### [Directions]
Please set the lines down again exactly, from the top of the entries through the line that contains "return Vector(((px-PX)*Y/F, Y, H-(py-PY)*Y/F))".

### [Records]
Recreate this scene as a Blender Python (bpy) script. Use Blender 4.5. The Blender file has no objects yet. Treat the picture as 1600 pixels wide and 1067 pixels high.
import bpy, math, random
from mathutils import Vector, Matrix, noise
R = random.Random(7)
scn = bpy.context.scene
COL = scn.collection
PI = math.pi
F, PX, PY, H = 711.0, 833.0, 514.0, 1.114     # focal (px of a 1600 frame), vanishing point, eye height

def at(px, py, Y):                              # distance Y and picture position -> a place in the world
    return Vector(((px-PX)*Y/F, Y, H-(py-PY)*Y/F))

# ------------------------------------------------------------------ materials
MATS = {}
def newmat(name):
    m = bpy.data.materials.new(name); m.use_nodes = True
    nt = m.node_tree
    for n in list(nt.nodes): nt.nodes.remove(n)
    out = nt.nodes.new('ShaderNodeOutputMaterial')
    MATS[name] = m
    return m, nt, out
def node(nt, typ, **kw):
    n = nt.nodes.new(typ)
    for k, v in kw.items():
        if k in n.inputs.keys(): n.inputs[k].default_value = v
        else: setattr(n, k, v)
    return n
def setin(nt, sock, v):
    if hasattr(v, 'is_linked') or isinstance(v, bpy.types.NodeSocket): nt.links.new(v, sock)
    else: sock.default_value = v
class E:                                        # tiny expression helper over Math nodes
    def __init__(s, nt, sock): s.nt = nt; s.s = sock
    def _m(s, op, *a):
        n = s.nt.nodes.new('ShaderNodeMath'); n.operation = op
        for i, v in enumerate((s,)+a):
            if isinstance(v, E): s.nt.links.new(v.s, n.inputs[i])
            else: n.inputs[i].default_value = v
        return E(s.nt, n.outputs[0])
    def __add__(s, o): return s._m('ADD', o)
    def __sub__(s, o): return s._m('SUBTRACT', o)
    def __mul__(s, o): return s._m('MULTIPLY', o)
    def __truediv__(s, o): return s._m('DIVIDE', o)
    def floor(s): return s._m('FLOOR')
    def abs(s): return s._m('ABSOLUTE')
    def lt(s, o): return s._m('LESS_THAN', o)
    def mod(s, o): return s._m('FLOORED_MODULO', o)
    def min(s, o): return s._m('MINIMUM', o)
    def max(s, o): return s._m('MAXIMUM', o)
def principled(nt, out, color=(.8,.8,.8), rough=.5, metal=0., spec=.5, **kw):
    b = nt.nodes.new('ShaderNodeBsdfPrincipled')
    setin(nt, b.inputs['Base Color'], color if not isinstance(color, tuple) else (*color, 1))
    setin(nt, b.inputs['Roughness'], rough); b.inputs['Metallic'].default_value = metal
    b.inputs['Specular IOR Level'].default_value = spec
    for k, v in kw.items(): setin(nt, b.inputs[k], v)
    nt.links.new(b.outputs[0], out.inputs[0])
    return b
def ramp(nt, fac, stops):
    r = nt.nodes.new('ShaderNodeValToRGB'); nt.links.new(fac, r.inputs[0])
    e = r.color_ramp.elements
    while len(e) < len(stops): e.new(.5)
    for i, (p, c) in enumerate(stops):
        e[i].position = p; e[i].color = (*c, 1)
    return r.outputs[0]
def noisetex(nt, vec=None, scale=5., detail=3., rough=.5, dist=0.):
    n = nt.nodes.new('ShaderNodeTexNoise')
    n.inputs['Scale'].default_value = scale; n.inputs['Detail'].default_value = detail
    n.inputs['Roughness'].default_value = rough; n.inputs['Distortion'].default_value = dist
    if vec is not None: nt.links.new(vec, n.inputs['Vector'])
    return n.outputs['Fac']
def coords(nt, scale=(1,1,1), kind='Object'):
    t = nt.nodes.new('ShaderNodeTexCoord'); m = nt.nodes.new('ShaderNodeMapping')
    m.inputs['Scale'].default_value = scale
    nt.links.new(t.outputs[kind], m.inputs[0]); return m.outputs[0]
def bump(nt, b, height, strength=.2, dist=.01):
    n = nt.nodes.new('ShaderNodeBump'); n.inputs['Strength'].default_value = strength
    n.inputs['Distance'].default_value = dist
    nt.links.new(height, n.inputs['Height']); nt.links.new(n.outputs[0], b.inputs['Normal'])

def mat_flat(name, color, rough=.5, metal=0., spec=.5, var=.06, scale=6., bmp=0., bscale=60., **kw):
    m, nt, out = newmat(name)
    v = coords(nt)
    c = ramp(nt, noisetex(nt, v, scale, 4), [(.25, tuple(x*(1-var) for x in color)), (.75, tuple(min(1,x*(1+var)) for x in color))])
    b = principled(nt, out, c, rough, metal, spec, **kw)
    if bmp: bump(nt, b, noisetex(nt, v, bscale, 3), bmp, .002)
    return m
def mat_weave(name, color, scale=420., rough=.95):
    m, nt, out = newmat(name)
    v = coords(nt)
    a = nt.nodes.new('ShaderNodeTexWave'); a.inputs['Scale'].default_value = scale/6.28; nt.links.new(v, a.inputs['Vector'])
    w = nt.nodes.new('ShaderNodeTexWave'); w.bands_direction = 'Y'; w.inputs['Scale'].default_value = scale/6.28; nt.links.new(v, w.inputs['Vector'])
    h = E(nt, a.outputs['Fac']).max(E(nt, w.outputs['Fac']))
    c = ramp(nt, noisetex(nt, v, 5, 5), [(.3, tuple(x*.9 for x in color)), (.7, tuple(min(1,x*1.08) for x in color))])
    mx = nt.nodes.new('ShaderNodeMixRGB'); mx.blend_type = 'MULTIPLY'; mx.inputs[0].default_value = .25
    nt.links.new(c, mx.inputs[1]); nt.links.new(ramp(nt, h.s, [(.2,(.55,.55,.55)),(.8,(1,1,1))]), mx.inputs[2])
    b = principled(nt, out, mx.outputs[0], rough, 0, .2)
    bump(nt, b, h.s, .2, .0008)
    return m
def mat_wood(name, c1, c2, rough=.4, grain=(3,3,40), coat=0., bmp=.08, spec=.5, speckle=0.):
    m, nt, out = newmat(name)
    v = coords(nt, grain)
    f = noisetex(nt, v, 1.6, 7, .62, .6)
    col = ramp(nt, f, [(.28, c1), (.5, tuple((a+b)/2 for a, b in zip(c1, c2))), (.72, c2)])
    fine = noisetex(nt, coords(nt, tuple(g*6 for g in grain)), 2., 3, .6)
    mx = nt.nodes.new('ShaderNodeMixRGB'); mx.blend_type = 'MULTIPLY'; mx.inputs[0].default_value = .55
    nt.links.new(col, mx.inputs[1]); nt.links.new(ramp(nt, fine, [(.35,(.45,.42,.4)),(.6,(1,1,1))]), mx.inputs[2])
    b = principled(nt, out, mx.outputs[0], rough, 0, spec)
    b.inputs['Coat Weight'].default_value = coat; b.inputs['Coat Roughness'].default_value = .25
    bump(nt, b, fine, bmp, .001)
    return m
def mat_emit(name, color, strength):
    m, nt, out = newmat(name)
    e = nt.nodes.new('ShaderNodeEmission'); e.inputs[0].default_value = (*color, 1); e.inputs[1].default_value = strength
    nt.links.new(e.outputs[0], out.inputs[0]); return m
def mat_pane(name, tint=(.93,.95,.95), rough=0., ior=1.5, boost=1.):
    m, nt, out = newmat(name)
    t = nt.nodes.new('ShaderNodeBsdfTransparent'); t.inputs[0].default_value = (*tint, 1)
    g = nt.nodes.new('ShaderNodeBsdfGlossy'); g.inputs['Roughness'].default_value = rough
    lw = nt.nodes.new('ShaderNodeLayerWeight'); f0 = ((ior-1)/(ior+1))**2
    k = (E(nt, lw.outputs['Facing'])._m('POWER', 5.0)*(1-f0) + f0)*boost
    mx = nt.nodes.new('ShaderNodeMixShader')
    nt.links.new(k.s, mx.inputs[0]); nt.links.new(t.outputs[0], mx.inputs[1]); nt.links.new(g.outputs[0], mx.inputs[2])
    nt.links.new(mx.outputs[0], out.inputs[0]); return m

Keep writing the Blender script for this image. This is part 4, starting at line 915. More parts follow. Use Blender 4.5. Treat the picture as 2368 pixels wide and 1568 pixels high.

### [Exercise output]
Recreate this scene as a Blender Python (bpy) script. Use Blender 4.5. The Blender file has no objects yet. Treat the picture as 1600 pixels wide and 1067 pixels high.
import bpy, math, random
from mathutils import Vector, Matrix, noise
R = random.Random(7)
scn = bpy.context.scene
COL = scn.collection
PI = math.pi
F, PX, PY, H = 711.0, 833.0, 514.0, 1.114     # focal (px of a 1600 frame), vanishing point, eye height

def at(px, py, Y):                              # distance Y and picture position -> a place in the world
    return Vector(((px-PX)*Y/F, Y, H-(py-PY)*Y/F))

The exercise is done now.